Die Inflationsdebatte

Christina Romer ist über die Inflationsdiskussion verärgert und weisst die These dass Hyperinflation derzeit eine Gefahr sei in das Reich der Träume. Sie verweist darauf, dass der gegensatz zwischen Empirikern sei die denken Inflation ist unwahrscheinlich bei einer Arbeitslosenraten von 9% und Theoretikern die denken Inflation könnte in jedem Moment zubeisen.
For a sense of how much more useful monetary policy could be, one can look to the Great Depression.

By 1933, short-term interest rates were near zero — just as they are today. As I described in a 1992 academic article, Franklin D. Roosevelt took the United States off the gold standard in April 1933, and rapid devaluation led to huge gold inflows and a large increase in the money supply. Roosevelt also made it clear that the monetary expansion would not be reversed. Expectations of deflation, which had been enormous, abated quickly. As a result, with nominal rates at zero, real interest rates (the nominal rate less expected inflation) plummeted.

The first types of demand to recover were ones that were sensitive to interest rates. Automobile production, for example, jumped 42 percent from March to April in 1933. Inflation did pick up somewhat in the mid-1930s, in part because of other New Deal measures like the National Industrial Recovery Act. But the inflation was modest, and after the crushing deflation of the early 1930s, widely celebrated.

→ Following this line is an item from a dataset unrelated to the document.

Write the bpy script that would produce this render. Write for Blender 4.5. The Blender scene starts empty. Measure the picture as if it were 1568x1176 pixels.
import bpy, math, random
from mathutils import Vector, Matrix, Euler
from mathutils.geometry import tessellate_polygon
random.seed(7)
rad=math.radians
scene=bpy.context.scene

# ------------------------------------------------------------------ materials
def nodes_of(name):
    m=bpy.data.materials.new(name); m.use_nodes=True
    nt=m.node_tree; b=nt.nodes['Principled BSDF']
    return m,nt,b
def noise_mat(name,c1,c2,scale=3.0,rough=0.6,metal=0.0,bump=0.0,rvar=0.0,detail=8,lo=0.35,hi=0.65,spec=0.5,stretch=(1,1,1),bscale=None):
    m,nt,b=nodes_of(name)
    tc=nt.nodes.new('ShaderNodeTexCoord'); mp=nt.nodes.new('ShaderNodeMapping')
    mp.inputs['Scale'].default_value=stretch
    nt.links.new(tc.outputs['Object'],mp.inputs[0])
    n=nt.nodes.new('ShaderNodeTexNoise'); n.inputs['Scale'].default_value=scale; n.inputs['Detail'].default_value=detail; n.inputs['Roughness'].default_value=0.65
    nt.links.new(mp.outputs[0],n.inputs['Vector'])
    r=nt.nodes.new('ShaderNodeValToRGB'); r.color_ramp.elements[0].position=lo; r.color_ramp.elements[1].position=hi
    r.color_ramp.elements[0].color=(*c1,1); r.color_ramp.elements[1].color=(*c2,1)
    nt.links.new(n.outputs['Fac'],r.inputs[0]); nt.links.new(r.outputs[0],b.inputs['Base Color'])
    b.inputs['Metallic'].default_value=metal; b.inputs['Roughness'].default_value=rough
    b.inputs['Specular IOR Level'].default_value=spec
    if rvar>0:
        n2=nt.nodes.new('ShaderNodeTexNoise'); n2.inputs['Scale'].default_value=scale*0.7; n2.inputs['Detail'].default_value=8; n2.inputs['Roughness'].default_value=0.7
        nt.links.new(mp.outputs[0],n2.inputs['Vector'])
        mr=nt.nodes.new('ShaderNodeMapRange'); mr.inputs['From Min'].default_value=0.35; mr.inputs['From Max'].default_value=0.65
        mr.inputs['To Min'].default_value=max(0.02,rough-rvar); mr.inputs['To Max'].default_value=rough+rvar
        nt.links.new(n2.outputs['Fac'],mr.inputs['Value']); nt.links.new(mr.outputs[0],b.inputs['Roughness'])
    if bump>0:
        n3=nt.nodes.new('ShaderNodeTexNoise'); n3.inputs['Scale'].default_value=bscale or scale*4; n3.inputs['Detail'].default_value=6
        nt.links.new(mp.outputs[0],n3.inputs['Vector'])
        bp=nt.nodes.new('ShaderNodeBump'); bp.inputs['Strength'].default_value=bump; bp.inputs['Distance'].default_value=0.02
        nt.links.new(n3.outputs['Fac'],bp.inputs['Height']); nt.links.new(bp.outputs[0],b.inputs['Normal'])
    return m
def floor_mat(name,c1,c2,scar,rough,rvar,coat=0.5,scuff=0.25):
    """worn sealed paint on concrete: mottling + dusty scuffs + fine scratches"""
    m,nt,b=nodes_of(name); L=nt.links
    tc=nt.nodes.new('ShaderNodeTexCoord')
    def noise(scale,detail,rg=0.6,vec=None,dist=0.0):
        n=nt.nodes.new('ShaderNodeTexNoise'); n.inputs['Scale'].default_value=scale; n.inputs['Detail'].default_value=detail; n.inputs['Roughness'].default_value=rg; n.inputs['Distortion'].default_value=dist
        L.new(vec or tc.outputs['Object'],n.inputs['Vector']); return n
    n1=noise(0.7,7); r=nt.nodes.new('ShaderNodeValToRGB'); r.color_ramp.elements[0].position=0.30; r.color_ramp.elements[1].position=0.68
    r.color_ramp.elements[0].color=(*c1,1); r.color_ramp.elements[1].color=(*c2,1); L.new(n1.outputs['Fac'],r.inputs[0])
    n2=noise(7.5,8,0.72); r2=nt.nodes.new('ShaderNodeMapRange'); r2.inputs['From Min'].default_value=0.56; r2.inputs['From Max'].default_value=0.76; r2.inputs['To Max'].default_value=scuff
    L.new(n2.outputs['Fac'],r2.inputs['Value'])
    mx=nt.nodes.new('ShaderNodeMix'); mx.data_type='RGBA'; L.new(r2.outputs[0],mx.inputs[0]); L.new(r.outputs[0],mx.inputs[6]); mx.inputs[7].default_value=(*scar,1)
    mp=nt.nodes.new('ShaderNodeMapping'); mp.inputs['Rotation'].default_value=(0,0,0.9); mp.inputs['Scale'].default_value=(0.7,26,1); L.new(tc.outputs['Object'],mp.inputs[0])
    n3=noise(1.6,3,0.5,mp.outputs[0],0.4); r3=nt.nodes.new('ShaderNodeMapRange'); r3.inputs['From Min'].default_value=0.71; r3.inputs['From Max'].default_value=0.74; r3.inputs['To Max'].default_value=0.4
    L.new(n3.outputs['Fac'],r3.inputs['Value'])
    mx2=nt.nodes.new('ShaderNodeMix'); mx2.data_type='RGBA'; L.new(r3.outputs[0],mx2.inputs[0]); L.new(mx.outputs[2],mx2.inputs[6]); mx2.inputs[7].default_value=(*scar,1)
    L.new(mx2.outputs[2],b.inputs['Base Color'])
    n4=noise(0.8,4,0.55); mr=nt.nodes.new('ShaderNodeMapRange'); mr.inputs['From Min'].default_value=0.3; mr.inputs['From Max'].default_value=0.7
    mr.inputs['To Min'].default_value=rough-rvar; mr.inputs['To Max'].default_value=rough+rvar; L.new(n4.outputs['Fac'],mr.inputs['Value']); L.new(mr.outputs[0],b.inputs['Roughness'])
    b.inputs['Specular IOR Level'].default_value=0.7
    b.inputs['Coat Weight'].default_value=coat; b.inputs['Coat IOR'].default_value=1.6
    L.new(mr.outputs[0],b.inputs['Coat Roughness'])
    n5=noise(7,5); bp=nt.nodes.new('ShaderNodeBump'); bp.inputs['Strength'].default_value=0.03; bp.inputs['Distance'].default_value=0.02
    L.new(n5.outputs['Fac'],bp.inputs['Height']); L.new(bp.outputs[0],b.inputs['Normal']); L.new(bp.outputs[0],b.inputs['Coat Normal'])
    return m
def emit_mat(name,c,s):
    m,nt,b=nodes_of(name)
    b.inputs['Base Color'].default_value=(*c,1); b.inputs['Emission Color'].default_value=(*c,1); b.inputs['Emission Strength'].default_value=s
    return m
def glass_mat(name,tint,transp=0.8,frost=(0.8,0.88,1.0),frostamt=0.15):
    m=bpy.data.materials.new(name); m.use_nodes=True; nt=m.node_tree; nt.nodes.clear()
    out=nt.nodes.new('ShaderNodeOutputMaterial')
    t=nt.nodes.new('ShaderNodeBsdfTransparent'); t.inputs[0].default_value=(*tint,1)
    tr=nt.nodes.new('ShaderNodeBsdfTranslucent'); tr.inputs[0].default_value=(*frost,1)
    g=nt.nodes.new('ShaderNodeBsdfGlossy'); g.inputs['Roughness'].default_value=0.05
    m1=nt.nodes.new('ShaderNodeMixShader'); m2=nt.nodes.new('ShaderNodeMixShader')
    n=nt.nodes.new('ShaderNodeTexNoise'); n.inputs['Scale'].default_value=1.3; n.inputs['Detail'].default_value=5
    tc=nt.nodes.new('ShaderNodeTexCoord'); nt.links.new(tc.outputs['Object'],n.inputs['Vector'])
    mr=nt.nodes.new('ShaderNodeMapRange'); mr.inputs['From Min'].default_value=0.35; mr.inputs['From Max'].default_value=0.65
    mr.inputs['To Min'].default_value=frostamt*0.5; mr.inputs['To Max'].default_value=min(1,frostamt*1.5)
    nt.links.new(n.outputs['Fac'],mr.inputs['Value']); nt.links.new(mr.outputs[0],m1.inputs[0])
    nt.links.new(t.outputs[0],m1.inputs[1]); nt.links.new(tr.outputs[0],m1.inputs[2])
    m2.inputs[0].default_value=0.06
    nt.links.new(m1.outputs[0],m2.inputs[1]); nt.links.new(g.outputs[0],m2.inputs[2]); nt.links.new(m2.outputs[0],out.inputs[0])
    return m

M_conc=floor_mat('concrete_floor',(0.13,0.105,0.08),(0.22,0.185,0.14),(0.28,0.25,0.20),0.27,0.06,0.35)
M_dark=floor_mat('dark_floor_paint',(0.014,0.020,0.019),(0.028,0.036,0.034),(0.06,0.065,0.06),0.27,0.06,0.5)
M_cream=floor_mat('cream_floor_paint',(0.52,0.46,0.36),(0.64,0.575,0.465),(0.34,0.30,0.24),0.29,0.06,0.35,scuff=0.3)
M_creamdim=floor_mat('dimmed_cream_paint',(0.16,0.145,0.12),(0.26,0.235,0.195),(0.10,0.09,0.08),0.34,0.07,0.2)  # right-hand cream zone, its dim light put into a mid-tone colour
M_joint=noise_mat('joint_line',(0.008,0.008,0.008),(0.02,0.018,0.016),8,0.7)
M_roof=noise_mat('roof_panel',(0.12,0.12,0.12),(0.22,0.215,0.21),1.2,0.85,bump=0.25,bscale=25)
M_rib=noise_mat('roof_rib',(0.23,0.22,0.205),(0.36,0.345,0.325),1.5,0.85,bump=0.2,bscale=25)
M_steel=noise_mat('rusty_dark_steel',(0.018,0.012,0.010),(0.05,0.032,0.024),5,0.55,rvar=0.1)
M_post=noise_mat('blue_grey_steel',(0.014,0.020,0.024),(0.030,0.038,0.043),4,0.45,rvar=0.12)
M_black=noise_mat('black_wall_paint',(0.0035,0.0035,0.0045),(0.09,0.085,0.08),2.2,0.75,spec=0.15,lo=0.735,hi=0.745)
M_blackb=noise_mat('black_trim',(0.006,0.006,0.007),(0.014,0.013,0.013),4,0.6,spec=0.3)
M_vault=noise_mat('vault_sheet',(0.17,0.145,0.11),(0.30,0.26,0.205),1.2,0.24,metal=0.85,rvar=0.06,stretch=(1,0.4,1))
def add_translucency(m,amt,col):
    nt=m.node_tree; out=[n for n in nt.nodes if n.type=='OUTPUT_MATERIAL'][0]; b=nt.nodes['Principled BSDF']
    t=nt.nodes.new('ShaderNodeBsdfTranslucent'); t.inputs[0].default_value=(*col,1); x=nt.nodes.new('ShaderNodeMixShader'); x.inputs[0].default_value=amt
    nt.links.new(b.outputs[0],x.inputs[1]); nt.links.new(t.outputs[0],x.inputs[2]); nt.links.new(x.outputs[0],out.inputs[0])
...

THE triumph of hawkish views on inflation means that there is no appetite today for a Roosevelt-style, inflationary monetary policy. But that doesn’t mean the Fed couldn’t be more aggressive if the empiricists were willing to risk a split with the theorists.

In a strongly worded article and speech several years ago, before he was Fed chairman, Ben S. Bernanke provided a user’s manual for responsible but unconventional monetary policy. Mr. Bernanke focused on Japan in the 1990s, but his recommendations could apply just as well to the United States today.

The Fed could engage in much more aggressive quantitative easing, both in size and in scope, to further lower long-term interest rates and value of the dollar. It could more effectively convey to markets its intentions for the funds rate, which would also lower long-term rates. And it could set a price-level target, which, unlike an inflation target, calls for Fed policy to take past years’ price changes into account. That would lead the Fed to counteract some of the extremely low inflation during the recession with a more expansionary policy and lower real rates for a while.

All of these alternatives would be helpful and would retain the Fed’s credibility as a defender of price stability. And any would be better than doing too little just because some Fed policy makers believe in an unproven, theoretical view of how inflation works.